To my classmates, I was the weird girl who loved essay assignments.  Although we were seldom allowed to pick the subject of the paper, at least I didn’t have to make an excuse to spend the hour writing.

This is probably the time I should apologize to the boy who sat in front of me in seventh grade.  He got in trouble for turning around in his seat in order to read upside down the story I was writing.  Which I wasn’t supposed to be doing during that class period.  But he didn’t tell.  Thank you, and I’m sorry I don’t remember your name.

After I was out in the world on my own, you might have thought I was wasting my spare time, my evenings, my weekends, staying home.  Not at all.  I was re-learning how Shakespeare formed phrases, how James Lee Burke weaves long, detailed descriptions of people and places that you can almost feel and smell.  I was investigating the way Dean Koontz creates monsters I feel sorry for; how Mary Higgins Clark wraps romance inside a mystery; how J.D. Robb fleshes out characters until I feel I would recognize Eve and Roarke if I ran into them on the streets of my hometown.  I was studying the art of writing from those who do it with zest, with panache, with love.

I’ve never stopped preparing to write by learning from those who do it so well.  However, I did start writing.  And now, there is more to my preparation.

There is more focus to the steps I take before beginning a new story.  I’ve learned to consider how much research needs to be done before sitting down to write.  And to determine which portion of those hundreds of notes actually needs to find its way into the manuscript.
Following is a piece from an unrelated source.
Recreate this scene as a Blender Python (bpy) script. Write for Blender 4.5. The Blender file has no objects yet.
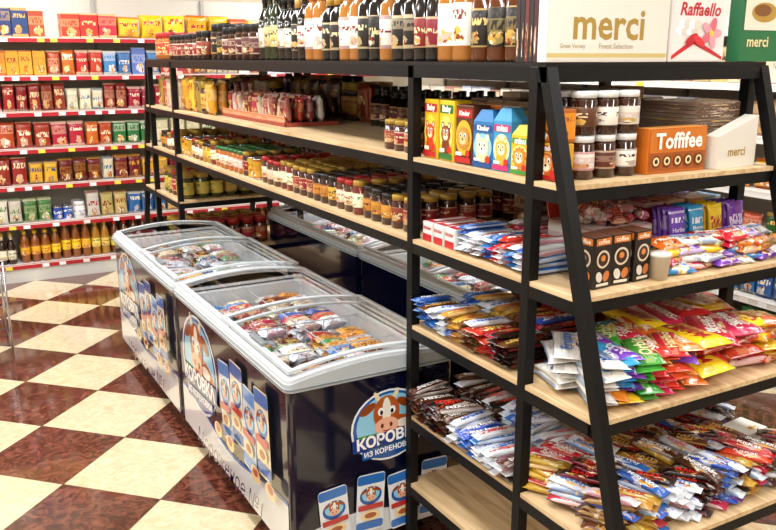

I consider which genre best fits the new story.  Will it have suspense, mystery, horror, romance, comedy?  Or a combination of those?  How will this influence the voice of the story, and how will it allow the characters to develop?  How can I twist the plot before it unfolds?

Every time I write a piece, set it aside and re-read it later, I’m preparing to write.  Because I’m learning where my strengths and weaknesses are, and how to hone in and improve on those aspects as I begin anew.

There’s so much more to preparing to write now, but I’m sure you’re getting the picture.  Preparation doesn’t stop when you begin writing.  It continues, but it becomes more personal to your own work.  It continues forever, because there is always something new to be learned from writers familiar and new.

I think I should do some more preparing today.  I’m off to see how Stephanie Plum extricates herself from her latest escapade.  I’ll see if I can guess whether she calls Ranger or Morelli first, when the bail-jumper she’s chasing jumps her.  It’s a hard, hard choice.